**Your instructions:** Copy out only those lines running from the line with "(.95, .40, .84))], .4, .5)" to the end of the listing, keeping each one exactly as it is.

**Available data:**
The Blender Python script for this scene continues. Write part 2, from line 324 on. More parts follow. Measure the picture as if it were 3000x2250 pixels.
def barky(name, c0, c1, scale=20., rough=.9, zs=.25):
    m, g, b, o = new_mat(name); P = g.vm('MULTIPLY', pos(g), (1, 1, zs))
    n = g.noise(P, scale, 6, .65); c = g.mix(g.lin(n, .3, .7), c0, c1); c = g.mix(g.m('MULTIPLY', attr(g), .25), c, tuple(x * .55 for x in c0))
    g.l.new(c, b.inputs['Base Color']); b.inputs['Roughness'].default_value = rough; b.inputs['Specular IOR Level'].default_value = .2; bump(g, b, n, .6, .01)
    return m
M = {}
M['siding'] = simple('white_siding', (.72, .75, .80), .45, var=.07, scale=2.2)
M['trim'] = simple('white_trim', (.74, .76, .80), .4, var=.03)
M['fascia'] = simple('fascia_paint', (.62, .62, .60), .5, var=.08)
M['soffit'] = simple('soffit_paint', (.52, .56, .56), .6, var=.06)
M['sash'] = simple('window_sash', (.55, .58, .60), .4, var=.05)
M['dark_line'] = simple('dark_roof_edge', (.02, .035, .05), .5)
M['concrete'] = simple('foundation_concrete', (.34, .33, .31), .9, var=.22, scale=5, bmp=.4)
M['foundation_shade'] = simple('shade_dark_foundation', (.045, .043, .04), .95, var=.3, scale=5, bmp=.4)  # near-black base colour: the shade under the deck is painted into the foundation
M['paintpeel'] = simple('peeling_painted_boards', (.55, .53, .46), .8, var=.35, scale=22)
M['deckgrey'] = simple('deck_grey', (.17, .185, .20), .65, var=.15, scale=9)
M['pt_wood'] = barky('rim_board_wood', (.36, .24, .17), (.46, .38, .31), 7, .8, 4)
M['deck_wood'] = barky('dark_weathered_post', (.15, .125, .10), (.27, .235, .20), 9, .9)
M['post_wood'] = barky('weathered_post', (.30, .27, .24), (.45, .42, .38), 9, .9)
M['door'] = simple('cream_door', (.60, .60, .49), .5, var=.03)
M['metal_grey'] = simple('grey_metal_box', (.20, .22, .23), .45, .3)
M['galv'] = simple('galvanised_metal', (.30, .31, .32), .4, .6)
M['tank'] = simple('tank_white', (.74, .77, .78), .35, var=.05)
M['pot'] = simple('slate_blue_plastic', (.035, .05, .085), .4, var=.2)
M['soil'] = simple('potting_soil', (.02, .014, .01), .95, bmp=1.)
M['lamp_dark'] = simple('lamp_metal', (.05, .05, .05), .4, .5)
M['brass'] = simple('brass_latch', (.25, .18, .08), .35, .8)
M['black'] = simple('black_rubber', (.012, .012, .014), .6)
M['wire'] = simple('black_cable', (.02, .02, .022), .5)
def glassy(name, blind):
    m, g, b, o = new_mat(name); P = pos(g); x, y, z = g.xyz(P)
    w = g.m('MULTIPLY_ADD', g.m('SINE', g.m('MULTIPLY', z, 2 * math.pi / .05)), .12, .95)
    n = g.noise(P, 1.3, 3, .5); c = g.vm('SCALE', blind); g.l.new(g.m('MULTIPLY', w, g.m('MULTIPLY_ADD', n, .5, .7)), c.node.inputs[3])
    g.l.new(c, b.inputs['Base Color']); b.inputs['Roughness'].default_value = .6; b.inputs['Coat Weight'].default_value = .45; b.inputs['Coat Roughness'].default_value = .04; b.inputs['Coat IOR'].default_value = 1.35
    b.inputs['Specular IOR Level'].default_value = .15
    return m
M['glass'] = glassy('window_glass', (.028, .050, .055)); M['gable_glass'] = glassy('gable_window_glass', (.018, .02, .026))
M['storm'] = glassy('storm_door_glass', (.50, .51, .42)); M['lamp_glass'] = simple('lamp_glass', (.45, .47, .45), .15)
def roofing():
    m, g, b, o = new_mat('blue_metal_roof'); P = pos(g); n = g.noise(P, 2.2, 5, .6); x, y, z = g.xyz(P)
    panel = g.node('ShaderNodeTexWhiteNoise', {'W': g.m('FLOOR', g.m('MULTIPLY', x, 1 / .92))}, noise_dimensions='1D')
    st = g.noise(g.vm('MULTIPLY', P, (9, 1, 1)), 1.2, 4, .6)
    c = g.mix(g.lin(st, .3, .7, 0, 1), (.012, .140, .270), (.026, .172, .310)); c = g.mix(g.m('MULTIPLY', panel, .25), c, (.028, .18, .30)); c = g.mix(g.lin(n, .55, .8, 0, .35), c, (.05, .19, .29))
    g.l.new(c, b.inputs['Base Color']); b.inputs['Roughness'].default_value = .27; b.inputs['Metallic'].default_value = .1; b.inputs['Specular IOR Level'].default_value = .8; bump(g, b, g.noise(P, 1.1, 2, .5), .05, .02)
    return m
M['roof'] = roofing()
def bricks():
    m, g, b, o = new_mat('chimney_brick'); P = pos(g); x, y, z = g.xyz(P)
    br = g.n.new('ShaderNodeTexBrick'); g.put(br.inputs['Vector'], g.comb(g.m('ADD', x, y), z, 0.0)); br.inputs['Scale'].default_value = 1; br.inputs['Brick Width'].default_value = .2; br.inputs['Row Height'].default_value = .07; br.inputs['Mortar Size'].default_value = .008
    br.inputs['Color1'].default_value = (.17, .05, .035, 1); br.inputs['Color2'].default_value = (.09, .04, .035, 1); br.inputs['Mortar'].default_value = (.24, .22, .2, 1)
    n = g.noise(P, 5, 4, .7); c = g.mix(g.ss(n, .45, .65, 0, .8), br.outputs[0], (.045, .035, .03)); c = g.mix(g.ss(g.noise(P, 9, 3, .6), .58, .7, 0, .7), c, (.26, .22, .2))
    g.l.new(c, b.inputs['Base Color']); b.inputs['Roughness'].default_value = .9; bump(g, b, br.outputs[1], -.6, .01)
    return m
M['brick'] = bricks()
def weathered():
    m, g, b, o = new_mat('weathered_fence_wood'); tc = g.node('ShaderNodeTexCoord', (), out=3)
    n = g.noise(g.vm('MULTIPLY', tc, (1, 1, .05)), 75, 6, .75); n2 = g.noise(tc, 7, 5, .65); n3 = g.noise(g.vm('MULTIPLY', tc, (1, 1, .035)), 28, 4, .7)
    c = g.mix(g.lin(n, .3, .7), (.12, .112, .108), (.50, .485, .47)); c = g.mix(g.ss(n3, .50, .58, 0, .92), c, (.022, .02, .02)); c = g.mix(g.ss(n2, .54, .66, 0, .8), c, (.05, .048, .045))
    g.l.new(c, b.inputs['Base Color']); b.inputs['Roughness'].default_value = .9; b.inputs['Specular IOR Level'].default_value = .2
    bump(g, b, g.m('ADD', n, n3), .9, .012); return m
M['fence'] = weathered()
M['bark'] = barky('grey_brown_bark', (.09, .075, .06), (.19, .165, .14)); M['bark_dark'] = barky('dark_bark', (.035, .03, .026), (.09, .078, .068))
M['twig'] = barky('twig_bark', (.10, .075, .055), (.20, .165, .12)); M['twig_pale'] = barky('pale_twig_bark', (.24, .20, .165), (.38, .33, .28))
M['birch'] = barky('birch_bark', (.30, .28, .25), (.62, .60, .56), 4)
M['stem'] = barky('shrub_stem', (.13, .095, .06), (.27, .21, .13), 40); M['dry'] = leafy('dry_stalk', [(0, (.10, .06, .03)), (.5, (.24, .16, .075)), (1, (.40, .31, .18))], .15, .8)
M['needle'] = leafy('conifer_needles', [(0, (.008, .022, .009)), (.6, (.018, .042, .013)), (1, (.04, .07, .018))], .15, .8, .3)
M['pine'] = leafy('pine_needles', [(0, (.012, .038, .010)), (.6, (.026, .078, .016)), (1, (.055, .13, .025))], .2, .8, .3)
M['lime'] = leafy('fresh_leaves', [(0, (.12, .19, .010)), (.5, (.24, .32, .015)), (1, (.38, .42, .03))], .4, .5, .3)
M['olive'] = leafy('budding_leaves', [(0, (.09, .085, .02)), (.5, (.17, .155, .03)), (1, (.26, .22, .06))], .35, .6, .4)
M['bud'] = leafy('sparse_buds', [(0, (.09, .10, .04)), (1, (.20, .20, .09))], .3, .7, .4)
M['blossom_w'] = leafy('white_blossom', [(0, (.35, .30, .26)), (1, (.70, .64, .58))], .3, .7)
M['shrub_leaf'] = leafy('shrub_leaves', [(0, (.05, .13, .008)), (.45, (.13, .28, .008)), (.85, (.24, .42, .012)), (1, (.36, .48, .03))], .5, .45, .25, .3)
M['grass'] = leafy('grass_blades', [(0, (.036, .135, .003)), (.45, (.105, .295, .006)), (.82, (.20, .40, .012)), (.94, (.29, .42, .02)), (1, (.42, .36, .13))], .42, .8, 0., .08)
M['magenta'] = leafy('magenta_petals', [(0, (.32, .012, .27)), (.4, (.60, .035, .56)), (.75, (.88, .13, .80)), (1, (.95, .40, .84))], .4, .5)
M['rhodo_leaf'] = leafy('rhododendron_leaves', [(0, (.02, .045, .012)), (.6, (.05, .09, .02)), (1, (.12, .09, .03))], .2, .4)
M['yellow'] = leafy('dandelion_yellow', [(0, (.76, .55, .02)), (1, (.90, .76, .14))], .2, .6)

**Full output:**
M['magenta'] = leafy('magenta_petals', [(0, (.32, .012, .27)), (.4, (.60, .035, .56)), (.75, (.88, .13, .80)), (1, (.95, .40, .84))], .4, .5)
M['rhodo_leaf'] = leafy('rhododendron_leaves', [(0, (.02, .045, .012)), (.6, (.05, .09, .02)), (1, (.12, .09, .03))], .2, .4)
M['yellow'] = leafy('dandelion_yellow', [(0, (.76, .55, .02)), (1, (.90, .76, .14))], .2, .6)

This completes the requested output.